Repeat markers give sheet music the topology of a clock face. Here’s how you hear the Chameleon loop, read clockwise:
Western music notation also includes more complex repeats, with different conditional instructions waiting for you depending on whether it’s your first, second or third pass. Repeats get combined with special jump instructions like DC, short for Da Capo, “to the head.” DC tells the performer to jump to the beginning of the piece. Coda, “tail”, means jump to the ending.
Through clever use of repeat markers and jumps, you can fit elaborately complex musical scores onto a sheet or two of paper, which is very convenient if you’re playing an instrument that makes it hard to turn pages in mid-flight. But even with its repeats and jumps, European classical music is mostly linear. The scores can be expanded into single rows of measures like a chain of paper clips. Open-ended loops, the ones marked “repeat until cue”, are another story. A linear expansion of a piece containing open-ended loops will be different for every performance. Who knows how many paper clips you’ll wind up with in your chain?
Many people dislike America for its foreign policy and basic value system. But it’s hard to find people who don’t like American popular music. Why? I think it’s because it’s such a mutt. It’s European, African, Caribbean and Latin American and so on, all blended together. European classical music can get boring because it isn’t repetitive enough. Outside of western Europe, open-ended repetition is the central organizational element of music. We in America have been wise to pay attention to this lesson. Jazz, country, rock, funk hip-hop and dance music of all description use some form of “repeat until cue” in almost every song.

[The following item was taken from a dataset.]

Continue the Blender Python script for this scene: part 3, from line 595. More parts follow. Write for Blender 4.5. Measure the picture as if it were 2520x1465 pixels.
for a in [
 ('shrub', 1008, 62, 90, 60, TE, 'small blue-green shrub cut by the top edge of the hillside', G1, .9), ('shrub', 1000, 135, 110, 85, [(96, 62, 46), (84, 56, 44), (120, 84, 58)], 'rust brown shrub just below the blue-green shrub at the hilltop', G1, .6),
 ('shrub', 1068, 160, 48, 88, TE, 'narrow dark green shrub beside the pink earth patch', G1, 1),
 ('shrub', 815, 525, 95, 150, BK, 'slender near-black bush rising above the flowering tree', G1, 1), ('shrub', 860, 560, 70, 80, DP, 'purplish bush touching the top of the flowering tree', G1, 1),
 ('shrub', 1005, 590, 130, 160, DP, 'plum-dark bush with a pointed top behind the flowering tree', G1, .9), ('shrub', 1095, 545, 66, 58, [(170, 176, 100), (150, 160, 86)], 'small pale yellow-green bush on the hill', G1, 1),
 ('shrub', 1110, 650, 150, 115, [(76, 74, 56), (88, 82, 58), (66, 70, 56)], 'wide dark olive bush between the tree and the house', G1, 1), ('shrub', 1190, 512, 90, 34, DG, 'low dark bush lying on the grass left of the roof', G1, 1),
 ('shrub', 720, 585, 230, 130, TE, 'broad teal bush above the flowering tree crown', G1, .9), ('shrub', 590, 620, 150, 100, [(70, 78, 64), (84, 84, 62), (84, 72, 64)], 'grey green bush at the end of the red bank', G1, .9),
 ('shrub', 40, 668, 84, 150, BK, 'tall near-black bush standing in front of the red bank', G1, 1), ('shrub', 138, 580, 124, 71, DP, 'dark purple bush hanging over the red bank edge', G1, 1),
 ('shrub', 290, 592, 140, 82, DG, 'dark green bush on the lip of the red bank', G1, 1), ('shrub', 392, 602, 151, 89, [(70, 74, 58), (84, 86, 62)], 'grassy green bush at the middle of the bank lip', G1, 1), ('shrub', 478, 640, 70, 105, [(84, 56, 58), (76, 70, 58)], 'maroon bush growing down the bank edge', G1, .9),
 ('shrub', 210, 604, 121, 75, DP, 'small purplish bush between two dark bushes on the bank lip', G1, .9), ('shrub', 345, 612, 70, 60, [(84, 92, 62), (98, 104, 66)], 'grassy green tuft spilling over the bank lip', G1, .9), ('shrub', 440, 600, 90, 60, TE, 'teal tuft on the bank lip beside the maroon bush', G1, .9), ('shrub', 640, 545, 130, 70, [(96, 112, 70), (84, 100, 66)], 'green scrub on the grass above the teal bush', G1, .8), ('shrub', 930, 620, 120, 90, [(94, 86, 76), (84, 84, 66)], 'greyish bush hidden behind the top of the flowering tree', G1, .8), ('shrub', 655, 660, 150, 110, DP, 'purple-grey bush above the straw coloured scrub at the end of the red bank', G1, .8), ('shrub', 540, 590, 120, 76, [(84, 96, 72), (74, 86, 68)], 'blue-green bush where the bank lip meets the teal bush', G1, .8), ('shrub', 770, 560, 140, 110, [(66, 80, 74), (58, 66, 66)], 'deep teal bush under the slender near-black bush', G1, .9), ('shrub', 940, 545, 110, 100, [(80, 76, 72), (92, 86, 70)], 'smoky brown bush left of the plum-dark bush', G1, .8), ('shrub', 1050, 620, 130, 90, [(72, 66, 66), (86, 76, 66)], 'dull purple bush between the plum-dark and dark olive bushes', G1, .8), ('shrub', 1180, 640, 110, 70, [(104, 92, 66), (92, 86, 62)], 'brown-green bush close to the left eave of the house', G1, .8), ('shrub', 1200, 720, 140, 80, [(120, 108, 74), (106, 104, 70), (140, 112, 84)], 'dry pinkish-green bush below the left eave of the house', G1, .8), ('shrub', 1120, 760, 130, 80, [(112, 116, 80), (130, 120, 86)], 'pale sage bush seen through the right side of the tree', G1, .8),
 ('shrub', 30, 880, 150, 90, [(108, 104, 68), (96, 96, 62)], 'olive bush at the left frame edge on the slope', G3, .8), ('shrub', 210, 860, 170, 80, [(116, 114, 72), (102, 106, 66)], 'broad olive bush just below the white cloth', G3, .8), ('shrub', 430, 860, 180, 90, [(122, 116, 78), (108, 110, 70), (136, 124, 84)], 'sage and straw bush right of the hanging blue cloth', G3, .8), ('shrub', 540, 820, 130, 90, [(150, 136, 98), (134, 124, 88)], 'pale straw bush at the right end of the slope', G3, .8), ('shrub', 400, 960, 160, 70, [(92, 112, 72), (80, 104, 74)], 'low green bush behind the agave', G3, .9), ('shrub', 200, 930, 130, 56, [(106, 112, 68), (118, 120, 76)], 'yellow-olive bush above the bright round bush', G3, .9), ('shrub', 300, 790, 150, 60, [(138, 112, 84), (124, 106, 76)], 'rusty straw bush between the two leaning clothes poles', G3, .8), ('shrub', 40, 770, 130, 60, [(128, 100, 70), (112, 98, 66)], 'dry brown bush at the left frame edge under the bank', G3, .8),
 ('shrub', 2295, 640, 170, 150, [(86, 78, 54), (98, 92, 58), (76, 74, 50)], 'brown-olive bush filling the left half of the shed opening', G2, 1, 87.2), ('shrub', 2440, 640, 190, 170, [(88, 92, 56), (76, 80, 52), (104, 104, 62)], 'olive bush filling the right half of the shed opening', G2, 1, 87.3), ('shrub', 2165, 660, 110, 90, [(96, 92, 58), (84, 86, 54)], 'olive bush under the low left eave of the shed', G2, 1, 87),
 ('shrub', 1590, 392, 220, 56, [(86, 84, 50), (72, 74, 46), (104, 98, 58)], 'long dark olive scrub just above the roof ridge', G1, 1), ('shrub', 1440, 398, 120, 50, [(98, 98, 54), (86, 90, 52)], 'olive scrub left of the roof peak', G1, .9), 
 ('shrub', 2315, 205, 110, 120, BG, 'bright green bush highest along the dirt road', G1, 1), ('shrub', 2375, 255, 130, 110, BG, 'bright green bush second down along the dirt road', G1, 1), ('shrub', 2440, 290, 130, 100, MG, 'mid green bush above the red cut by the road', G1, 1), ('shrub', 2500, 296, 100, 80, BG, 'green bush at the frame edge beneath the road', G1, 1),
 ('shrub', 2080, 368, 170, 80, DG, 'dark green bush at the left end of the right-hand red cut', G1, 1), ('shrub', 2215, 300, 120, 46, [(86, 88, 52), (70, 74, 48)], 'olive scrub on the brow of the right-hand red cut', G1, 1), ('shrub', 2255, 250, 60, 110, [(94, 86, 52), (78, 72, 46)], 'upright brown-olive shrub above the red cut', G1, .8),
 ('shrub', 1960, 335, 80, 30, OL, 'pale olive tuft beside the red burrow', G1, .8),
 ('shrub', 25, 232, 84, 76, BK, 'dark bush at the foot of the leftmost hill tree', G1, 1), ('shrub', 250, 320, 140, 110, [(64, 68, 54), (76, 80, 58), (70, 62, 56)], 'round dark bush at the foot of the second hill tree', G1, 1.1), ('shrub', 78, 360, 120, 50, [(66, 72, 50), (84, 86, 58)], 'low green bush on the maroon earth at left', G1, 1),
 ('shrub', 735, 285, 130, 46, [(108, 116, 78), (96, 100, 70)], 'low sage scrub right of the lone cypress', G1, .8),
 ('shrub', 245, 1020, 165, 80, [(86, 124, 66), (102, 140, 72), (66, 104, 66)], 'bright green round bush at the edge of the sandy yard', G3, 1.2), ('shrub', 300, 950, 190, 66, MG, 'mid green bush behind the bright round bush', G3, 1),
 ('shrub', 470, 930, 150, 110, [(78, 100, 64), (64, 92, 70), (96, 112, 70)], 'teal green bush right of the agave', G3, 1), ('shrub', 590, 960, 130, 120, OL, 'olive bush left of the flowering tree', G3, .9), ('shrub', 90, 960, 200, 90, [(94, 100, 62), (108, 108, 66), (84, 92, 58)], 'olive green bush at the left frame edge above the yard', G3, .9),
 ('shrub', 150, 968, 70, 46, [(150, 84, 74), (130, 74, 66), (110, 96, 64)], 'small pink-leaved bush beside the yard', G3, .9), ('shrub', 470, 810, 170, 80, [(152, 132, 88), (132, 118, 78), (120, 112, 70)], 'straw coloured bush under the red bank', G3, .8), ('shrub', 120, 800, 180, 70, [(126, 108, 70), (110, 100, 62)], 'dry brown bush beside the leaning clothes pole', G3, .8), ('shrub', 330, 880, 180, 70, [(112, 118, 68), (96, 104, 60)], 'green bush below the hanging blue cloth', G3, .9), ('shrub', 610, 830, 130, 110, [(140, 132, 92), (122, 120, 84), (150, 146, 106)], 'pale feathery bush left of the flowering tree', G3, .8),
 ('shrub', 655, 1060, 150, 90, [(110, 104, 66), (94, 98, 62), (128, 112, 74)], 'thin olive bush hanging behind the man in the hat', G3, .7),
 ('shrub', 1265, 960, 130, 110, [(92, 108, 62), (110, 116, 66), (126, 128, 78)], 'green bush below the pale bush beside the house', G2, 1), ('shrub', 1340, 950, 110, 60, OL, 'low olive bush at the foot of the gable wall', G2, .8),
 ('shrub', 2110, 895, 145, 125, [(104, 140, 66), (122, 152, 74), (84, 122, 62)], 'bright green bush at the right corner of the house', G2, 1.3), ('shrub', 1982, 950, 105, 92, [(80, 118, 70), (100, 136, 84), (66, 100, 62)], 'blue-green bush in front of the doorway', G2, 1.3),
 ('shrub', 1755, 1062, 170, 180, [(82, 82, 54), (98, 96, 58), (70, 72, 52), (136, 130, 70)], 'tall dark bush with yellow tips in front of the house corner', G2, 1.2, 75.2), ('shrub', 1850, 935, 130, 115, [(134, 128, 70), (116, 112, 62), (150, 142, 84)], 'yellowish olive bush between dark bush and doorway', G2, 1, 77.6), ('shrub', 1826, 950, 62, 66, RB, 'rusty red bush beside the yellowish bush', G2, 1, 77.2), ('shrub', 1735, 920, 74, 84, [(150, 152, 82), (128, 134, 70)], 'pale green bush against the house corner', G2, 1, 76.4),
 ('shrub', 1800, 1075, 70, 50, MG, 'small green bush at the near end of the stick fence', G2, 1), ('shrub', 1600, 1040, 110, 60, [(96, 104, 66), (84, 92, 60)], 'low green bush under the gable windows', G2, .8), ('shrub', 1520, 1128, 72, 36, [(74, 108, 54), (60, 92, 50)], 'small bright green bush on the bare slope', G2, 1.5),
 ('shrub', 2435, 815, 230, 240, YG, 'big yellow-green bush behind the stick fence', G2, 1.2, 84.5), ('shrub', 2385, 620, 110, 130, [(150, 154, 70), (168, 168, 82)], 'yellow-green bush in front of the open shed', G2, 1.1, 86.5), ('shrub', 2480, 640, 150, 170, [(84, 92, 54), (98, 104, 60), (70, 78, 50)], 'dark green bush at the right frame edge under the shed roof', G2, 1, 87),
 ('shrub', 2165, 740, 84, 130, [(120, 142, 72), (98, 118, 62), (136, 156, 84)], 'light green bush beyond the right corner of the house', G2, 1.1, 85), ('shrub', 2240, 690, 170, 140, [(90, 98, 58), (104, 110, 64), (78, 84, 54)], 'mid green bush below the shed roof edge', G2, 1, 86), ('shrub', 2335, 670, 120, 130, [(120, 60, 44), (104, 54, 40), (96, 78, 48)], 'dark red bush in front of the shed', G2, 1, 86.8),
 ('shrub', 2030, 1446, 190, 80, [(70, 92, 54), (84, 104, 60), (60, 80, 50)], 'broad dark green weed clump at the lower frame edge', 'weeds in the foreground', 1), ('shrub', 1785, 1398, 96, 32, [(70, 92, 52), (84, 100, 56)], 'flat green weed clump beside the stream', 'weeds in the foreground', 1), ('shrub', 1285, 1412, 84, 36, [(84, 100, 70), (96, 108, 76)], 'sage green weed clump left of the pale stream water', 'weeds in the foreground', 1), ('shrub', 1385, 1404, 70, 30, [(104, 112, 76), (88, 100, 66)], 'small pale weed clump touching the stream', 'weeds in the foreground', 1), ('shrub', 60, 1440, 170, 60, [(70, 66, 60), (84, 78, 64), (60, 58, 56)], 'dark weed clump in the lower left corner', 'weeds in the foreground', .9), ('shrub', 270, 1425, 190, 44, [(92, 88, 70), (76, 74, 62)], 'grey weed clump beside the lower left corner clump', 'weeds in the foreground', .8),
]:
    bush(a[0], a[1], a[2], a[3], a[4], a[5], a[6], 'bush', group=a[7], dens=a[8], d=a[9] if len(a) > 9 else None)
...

James Brown in particular was a master of open-ended loops. Usually bandleaders take the musicians in and out of loops through hand signals or eye contact, but James Brown’s shouted instructions to his band were a key element of his music. In “(Get Up I Feel Like Being A) Sex Machine,” as the band loops on the main E thirteenth chord riff, James Brown and Bobby Byrd debate whether it’s time to take it to the bridge:
James Brown: Bobby! Should I take ‘em to the bridge?
Bobby Byrd: Go ahead!
James Brown: Take ‘em on to the bridge!
Bobby Byrd: Take ‘em to the bridge!
James Brown: Should I take ‘em to the bridge?
Bobby Byrd: Yeah!
James Brown: Take ‘em to the bridge?
Bobby Byrd: Go ahead!
James Brown: Hit me now!
The band turns a tight corner into a loop on A ninth. They play that loop until James Brown orders them back to the main part. At the end of the song comes another debate:
JB: Can we hit it like we did one more time, from the top? Can we hit like that one more time?
BB: One more time!
JB: One more time, let’s hit it and quit!
BB: Go ahead!
JB: Can we hit it and quit?
BB: Yeah!
JB: Can we hit it and quit?
BB: Yeah!
JB: Can we hit it and quit?
BB: Yeah!
JB: Hit it!
Loops are easy to memorize, but not so easy to perform. It takes deep concentration to play James Brown songs. Musicians trained in the Western classical tradition often find reading through a complex linear score to be easier than sustaining an open-ended groove.

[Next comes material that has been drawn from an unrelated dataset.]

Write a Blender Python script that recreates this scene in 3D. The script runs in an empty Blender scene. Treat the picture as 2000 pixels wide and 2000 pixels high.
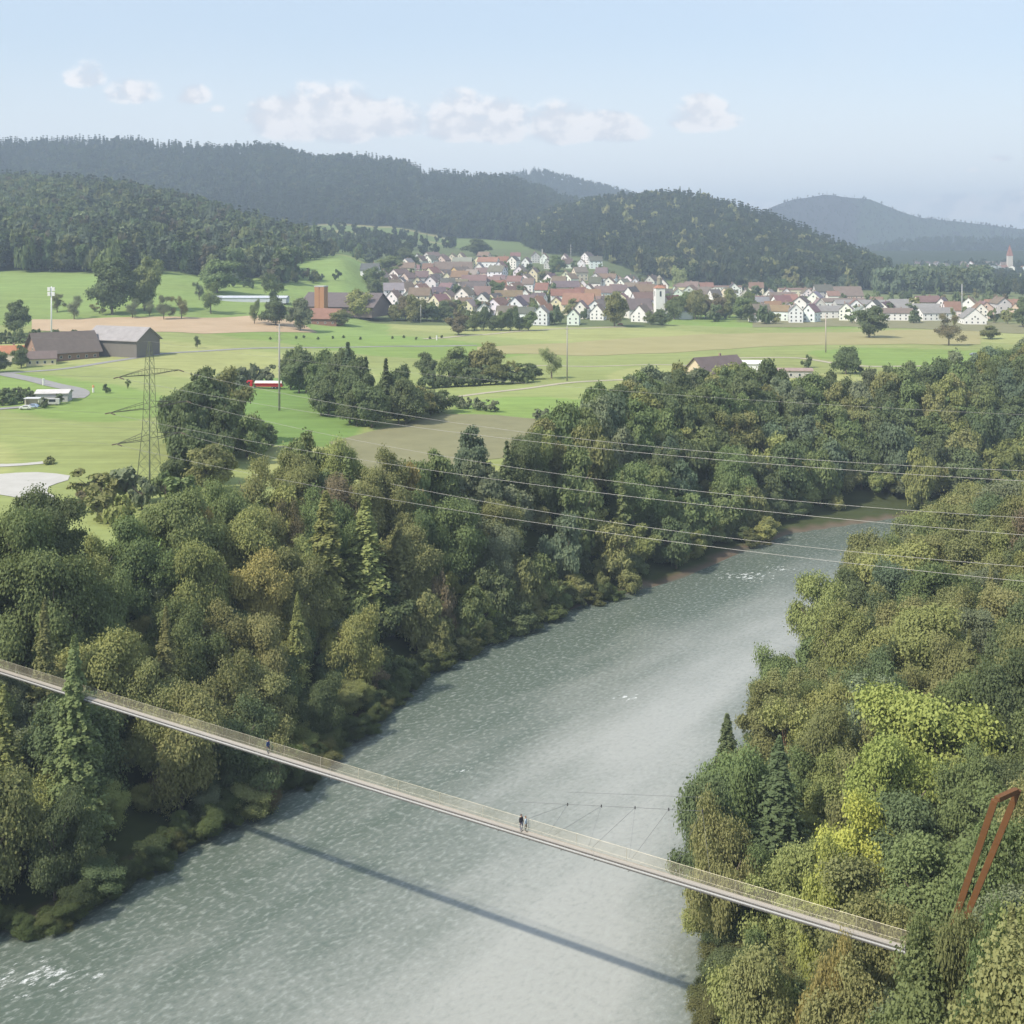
import bpy, math, random
import numpy as np
from mathutils import Vector, Matrix

rad = math.radians
S = bpy.context.scene
COL = S.collection
random.seed(7)
RNG = np.random.default_rng(11)

# ------------------------------------------------------------------ camera, sky, sun, exposure
CAMZ, F, HOR = 88.0, 2400.0, 470.0          # metres above the water; focal length and horizon of the 2000 px picture
K = 2000.0 / 1932.0
cam = bpy.data.cameras.new('camera'); cam_o = bpy.data.objects.new('camera', cam); COL.objects.link(cam_o)
cam_o.location = (0, 0, CAMZ); cam_o.rotation_euler = (rad(90), 0, 0)
cam.sensor_width = 36; cam.lens = F / 2000 * 36; cam.shift_y = -(1000 - HOR) / 2000
cam.clip_start = 1; cam.clip_end = 40000
S.camera = cam_o

SUN_EL, SUN_TO = 47.0, 35.0                 # elevation; the light travels towards +x, swung 35 degrees away from the camera
sl = bpy.data.lights.new('sun', 'SUN'); so = bpy.data.objects.new('sun', sl); COL.objects.link(so)
sl.energy = 3.5; sl.angle = rad(0.8); sl.color = (1.0, 0.91, 0.76)
ldir = Vector((math.cos(rad(SUN_TO)) * math.cos(rad(SUN_EL)), math.sin(rad(SUN_TO)) * math.cos(rad(SUN_EL)), -math.sin(rad(SUN_EL))))
so.rotation_euler = ldir.to_track_quat('-Z', 'Y').to_euler()

S.view_settings.view_transform = 'Standard'; S.view_settings.look = 'None'
S.view_settings.exposure = 0.52; S.view_settings.gamma = 1; S.view_settings.use_curve_mapping = False
S.render.engine = 'CYCLES'
cy = S.cycles
cy.max_bounces = 5; cy.diffuse_bounces = 3; cy.glossy_bounces = 2; cy.transmission_bounces = 3; cy.volume_bounces = 0
cy.transparent_max_bounces = 10; cy.use_adaptive_sampling = True; cy.adaptive_threshold = 0.015
cy.use_denoising = True; cy.sample_clamp_indirect = 4; cy.caustics_reflective = False; cy.caustics_refractive = False

class NT:
    """small node-tree helper"""
    def __init__(s, tree): s.t = tree; tree.nodes.clear()
    def n(s, typ, ins=None, **kw):
        nd = s.t.nodes.new(typ)
        for k, v in kw.items(): setattr(nd, k, v)
        for k, v in (ins or {}).items(): s.set(nd, k, v)
        return nd
    def set(s, nd, k, v):
        sock = nd.inputs[k]
        if isinstance(v, bpy.types.NodeSocket): s.t.links.new(v, sock)
        elif isinstance(v, bpy.types.Node): s.t.links.new(v.outputs[0], sock)
        else:
            if hasattr(sock.default_value, '__len__') and len(sock.default_value) == 4 and len(v) == 3: v = (*v, 1)
            sock.default_value = v
    def m(s, op, a, b=0.0, c=0.0, clamp=False):
        nd = s.n('ShaderNodeMath', {0: a, 1: b, 2: c}, operation=op); nd.use_clamp = clamp
        return nd.outputs[0]
    def mix(s, f, a, b, typ='MIX'):
        nd = s.n('ShaderNodeMix', data_type='RGBA', blend_type=typ)
        s.set(nd, 0, f); s.set(nd, 6, a); s.set(nd, 7, b)
        return nd.outputs[2]
    def ramp(s, f, a, b):
        nd = s.n('ShaderNodeMapRange', {0: f, 1: a, 2: b}, interpolation_type='SMOOTHSTEP'); return nd.outputs[0]

w = bpy.data.worlds.new('World'); S.world = w; w.use_nodes = True
T_ = NT(w.node_tree)
sky = T_.n('ShaderNodeTexSky', sky_type='NISHITA'); sky.sun_disc = False
sky.sun_elevation = rad(SUN_EL)
az = math.atan2(-ldir.x, -ldir.y)           # towards the sun, clockwise from +y
sky.sun_rotation = az; sky.air_density = 1.0; sky.dust_density = 1.6; sky.ozone_density = 1.2
tc = T_.n('ShaderNodeTexCoord'); sx = T_.n('ShaderNodeSeparateXYZ', {0: tc.outputs['Generated']})
ymax = T_.m('MAXIMUM', sx.outputs[1], 0.02)
U = T_.m('DIVIDE', sx.outputs[0], ymax); V = T_.m('DIVIDE', sx.outputs[2], ymax)
front = T_.m('GREATER_THAN', sx.outputs[1], 0.1)
def cl(px, py, a, b, amp=1.0):
    px *= K; py *= K
    du = T_.m('DIVIDE', T_.m('SUBTRACT', U, (px - 1000) / F), a * .88 * K / F)
    dv0 = T_.m('SUBTRACT', V, (HOR - py) / F)
    up = T_.m('MAXIMUM', T_.m('DIVIDE', dv0, b * K / F), 0); dn = T_.m('MINIMUM', T_.m('DIVIDE', dv0, b * K * 0.38 / F), 0)
    r2 = T_.m('ADD', T_.m('MULTIPLY', du, du), T_.m('ADD', T_.m('MULTIPLY', up, up), T_.m('MULTIPLY', dn, dn)))
    return T_.m('MULTIPLY', T_.m('MAXIMUM', T_.m('SUBTRACT', 1.0, r2), 0), amp)
# cloud banks by bearing and height above the horizon (cumulus with flat undersides)
clouds = [(570, 238, 130, 92, 1.45), (645, 238, 125, 96, 1.45), (720, 240, 120, 66, 1.3), (505, 226, 65, 52, 1.1), (865, 240, 95, 84, 1.35), (940, 246, 100, 80, 1.3),
          (900, 255, 120, 40, .9), (1055, 250, 90, 72, 1.35), (1135, 254, 120, 52, 1.3), (1325, 232, 85, 62, 1.3), (1375, 232, 40, 30, .8),
          (160, 152, 56, 46, .95), (250, 182, 75, 46, .9), (362, 186, 50, 34, .85), (420, 208, 40, 14, .5), (1890, 300, 34, 14, .6), (1835, 322, 22, 9, .5),
          (1440, 400, 80, 48, .8), (1800, 400, 130, 44, .7), (1920, 405, 110, 60, .8), (2050, 400, 150, 70, .8), (1550, 240, 30, 6, .3), (-150, 260, 160, 60, .9)]
acc = None
for c in clouds:
    e = cl(*c); acc = e if acc is None else T_.m('MAXIMUM', acc, e)
uv = T_.n('ShaderNodeCombineXYZ', {0: U, 1: V})
def nz(scale, det=7, off=(0, 0, 0), ru=.55):
    mp = T_.n('ShaderNodeMapping', {0: uv.outputs[0], 'Location': off, 'Scale': (1, 1.35, 1)})
    return T_.n('ShaderNodeTexNoise', {'Vector': mp.outputs[0], 'Scale': scale, 'Detail': det, 'Roughness': ru}).outputs[0]
n1 = nz(34)
dens = T_.m('MULTIPLY', T_.m('ADD', acc, T_.m('MULTIPLY', T_.m('SUBTRACT', n1, .50), 2.9)), T_.m('GREATER_THAN', acc, 0.001))
cov = T_.m('MULTIPLY', T_.m('MULTIPLY', T_.ramp(dens, -.02, .95), T_.m('MINIMUM', T_.m('MULTIPLY', acc, 3.0), 1.0)), .88)
# light side of a cloud: denser towards the lower right than towards the sun
lit = T_.ramp(T_.m('SUBTRACT', n1, nz(34, 7, (.012, -.010, 0))), -.09, .09)
body = T_.ramp(dens, .1, 1.2)
ccol = T_.mix(lit, (.50, .53, .59, 1), (.84, .81, .80, 1))
ccol = T_.mix(T_.m('MULTIPLY', body, .55), ccol, (.72, .70, .70, 1))
low = T_.ramp(V, .18, .03)
base_sky = T_.n('ShaderNodeVectorMath', {0: sky.outputs[0], 1: (.118, .118, .118)}, operation='MULTIPLY').outputs[0]
base_sky = T_.mix(.50, base_sky, (.61, .70, .79, 1))
base_sky = T_.mix(T_.m('MULTIPLY', low, .75), base_sky, (.77, .79, .80, 1))
thin = T_.m('MULTIPLY', T_.ramp(nz(5, 4, (3, 1, 0)), .45, .75), .12)
base_sky = T_.mix(thin, base_sky, (.60, .63, .67, 1))
final = T_.mix(T_.m('MULTIPLY', cov, front), base_sky, ccol)
bg = T_.n('ShaderNodeBackground', {0: final, 1: 1.02})
T_.n('ShaderNodeOutputWorld', {0: bg.outputs[0]})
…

Electronic instruments, on the other hand, make looping a breeze. Once you have a drum machine pattern, sample or MIDI sequence set up, you can loop it effortlessly and endlessly. The effort comes in breaking the symmetry, deciding how long the loop should play, when parts should enter or exit. My friend Josh Koppel likes to use the phrase “a digital thing in analog form.” In the hands of James Brown, his band functioned as an analog loop and sample player, one that could improvise to boot.

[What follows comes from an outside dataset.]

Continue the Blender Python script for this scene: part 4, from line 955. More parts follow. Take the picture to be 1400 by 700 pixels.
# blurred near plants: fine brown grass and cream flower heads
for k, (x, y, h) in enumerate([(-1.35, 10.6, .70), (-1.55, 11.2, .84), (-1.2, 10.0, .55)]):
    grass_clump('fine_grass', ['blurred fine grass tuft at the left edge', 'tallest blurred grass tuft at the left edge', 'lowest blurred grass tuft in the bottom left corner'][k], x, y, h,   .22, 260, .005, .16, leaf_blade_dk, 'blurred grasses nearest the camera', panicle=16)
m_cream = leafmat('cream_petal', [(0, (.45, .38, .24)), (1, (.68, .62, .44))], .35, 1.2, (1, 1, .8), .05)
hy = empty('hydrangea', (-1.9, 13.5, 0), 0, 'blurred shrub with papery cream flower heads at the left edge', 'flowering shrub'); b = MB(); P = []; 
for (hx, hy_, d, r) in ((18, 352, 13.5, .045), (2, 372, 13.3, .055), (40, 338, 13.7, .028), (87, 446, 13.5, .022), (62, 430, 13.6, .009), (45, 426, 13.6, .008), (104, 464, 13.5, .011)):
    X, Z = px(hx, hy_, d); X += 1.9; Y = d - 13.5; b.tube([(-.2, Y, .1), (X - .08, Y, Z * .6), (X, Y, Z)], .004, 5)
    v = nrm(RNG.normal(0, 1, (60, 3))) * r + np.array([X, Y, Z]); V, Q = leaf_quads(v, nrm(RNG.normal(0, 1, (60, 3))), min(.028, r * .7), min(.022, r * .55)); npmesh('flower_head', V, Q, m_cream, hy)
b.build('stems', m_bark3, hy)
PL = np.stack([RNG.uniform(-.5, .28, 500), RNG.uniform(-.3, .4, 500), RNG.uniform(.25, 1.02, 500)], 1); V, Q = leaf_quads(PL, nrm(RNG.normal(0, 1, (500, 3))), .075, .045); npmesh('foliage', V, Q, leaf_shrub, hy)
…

The computer science equivalent of “repeat until cue” is the for loop, also known as the if-then loop. Instead of explicitly telling the computer how many times to repeat a given instruction, you can have it keep repeating until some condition is met. Let’s say you want the computer to list every number from one to ten thousand. Here’s one way to do it in pseudocode – the second to last statements is the if-then loop.
Input starts at zero.
Input plus one equals output.
Print output to screen.
If output is less than ten thousand, then take output as the new input and repeat.
If output equals ten thousand, then end.
Using a few if-then loops, you can generate huge or even infinite amounts of complexity from very short programs. Fractals like the Mandelbrot set are generated using just a few simple loops.
Computers need to be told explicitly when and how to terminate their loops. Otherwise, they go around and around forever, a condition you experience as a crash. Humans are smarter in this regard: when told to repeat forever, we eventually get bored and stop.